The taking of Bonaparte’s carriage

Description of the magnificent and beautiful peristrephic panorama, now exhibiting in Sackville-Street, Dublin: illustrative of the most interesting events that have occured to Bonaparte, from the evening of the 18th of June, 1815, to his taking up his residence in St. Helena
Dublin: printed by M. West, [1815?]
Hib.7.815.29, frontispiece

The capture of the carriage featured in a ‘peristrephic’ panorama—a series of painted views unfolded by mechanical means as a way of telling a story—exhibited in Dublin. This dark, inky frontispiece to the pamphlet published to accompany the display vividly captures the confusion and violence of the hours after Waterloo.

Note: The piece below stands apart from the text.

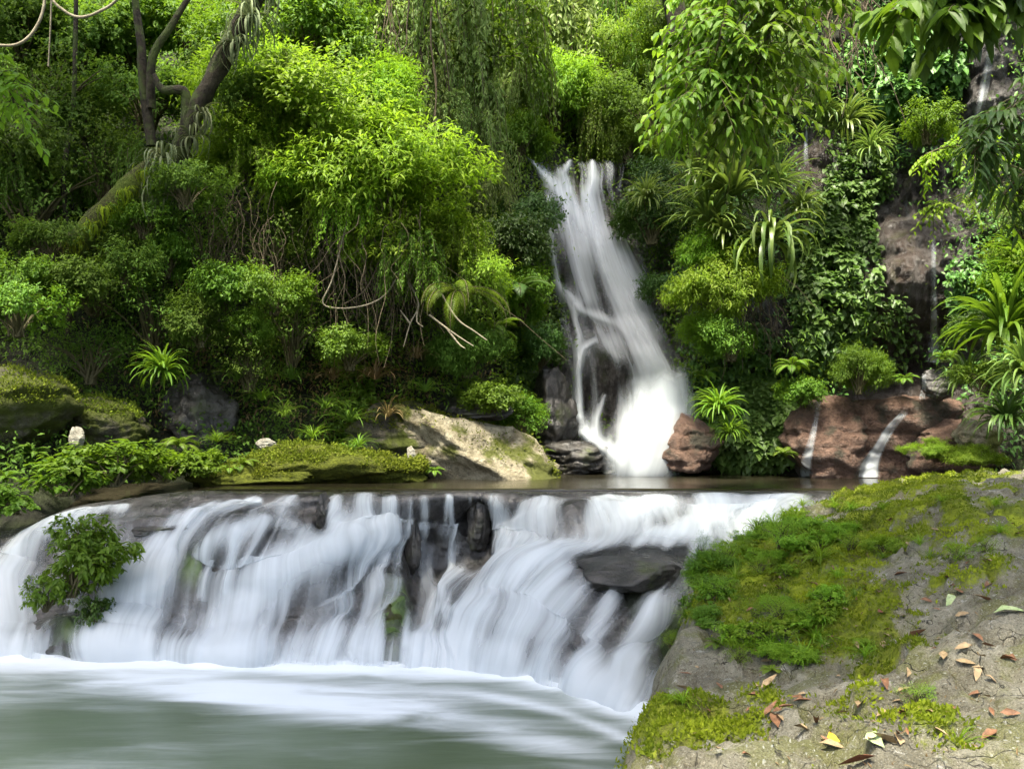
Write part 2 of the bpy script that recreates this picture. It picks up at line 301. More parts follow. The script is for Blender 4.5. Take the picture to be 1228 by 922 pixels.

The pamphlet related that ‘The horrors of the night of the 18th of June, surpassed if possible the tremendous scenes of that eventful day.… A mutual and deadly hatred animated the pursuing and pursued, and the sanguinary scenes of Ligny, were amply atoned in the streets of Genappe’. The coachman is shown lifting an arm to fend off a Prussian sabre-stroke; wounded in three places, the limb was eventually amputated six days later. Napoleon, hatless, is shown fleeing on the right. In the pamphlet, credit for the capture is given to a brigade of lancers, and the attackers are shown as cavalrymen; but von Keller’s unit was a battalion of fusiliers, a much smaller body than a brigade and one which ordinarily fought on foot.